ABOUT THE ROBOTS

Greg has read enough author bios that he should be better at coming up with one for himself, yet surprisingly isn’t. However, the years of comic reading his parents told him would never pay off obviously have, so we’ll cut him some slack on this.
He lives in Baltimore, hosts this show, contributed to Multiversity Comics as both a podcaster and a columnist (Multiver-City One, Soliciting Multiversity: Best of the Rest, and the comics binding column Shelf Bound), and can be followed on BlueSky at @gregmatiasevich.bsky. social.

Robot Emeritus Mike started reading comics when splash pages were kind and the proper proportions of a human being meant nothing. Part of him will always feel that way.
From 2013 to 2021 he was co-host of this very show and also an editor & frequent contributor to Multiversity Comics, including founding of the weekly Multiver-City One column that covered all of Tharg’s thrill-powered 2000AD offerings for over a decade.
F.A.Q.s
so what's the robots from tomorrow origin story?

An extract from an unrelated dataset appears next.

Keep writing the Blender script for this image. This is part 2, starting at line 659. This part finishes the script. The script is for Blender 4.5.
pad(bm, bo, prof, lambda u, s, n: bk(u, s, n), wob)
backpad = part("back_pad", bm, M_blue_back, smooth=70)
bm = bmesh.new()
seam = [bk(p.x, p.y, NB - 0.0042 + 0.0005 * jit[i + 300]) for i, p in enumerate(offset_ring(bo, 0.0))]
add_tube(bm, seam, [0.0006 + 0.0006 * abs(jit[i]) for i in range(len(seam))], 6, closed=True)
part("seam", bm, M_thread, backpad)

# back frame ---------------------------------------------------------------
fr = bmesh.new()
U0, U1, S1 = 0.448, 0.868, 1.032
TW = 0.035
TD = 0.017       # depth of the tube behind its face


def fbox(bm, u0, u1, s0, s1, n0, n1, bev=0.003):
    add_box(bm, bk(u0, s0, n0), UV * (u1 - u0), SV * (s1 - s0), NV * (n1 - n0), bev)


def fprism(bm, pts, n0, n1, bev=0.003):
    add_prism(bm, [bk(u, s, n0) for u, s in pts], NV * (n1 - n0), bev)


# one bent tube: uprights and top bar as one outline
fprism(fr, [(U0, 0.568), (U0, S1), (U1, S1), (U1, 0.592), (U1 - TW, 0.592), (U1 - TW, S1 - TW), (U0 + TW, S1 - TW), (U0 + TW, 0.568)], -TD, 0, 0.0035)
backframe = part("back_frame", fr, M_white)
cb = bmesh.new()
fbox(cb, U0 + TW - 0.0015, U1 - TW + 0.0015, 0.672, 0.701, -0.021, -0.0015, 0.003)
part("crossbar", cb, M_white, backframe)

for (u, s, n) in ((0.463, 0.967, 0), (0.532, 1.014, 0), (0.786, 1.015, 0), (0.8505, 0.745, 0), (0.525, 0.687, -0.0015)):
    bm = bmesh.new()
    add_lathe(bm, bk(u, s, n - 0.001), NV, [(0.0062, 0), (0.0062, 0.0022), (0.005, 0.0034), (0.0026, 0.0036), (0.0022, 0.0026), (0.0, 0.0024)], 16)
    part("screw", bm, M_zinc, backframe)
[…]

Pretty straightforward actually.
I was a co-host on a show called The Next Issue, with Harry Cee. It was a much looser affair than what this show ended up becoming, and we weren’t posting episodes on Multiversity at the time. Harry met Mike at the 2010 Baltimore Comicon and invited him to join the crew, which he thankfully did. Mike’s presence helped get that show into shape. We started doing the weekly pull list episodes as a way to stay timely and build up a better recording / posting rhythm.
In 2011 Mike ran into Brian and the gang at another show, probably NYCC of that year, and got the invite to have TNI start to show up on the Multiversity Comics website and podcast rotation later that year.
Mike and I parted ways with Harry in 2013, and TNI was quickly relaunched as Robots From Tomorrow without missing even one Pull List episode!
(I would say without missing a beat but anyone listening to our very first episode will hear a brief-but-hysterical bump in the road to RFT…)
WHERE CAN I HEAR THE NEXT ISSUE EPISODES?
Unfortunately, like most things on the internet, the vast majority of those episodes have been lost to server changeovers or other such tech disasters. The few remaining episodes will be moved onto the RFT feed as Season Zero episodes, and tagged on here as such as well.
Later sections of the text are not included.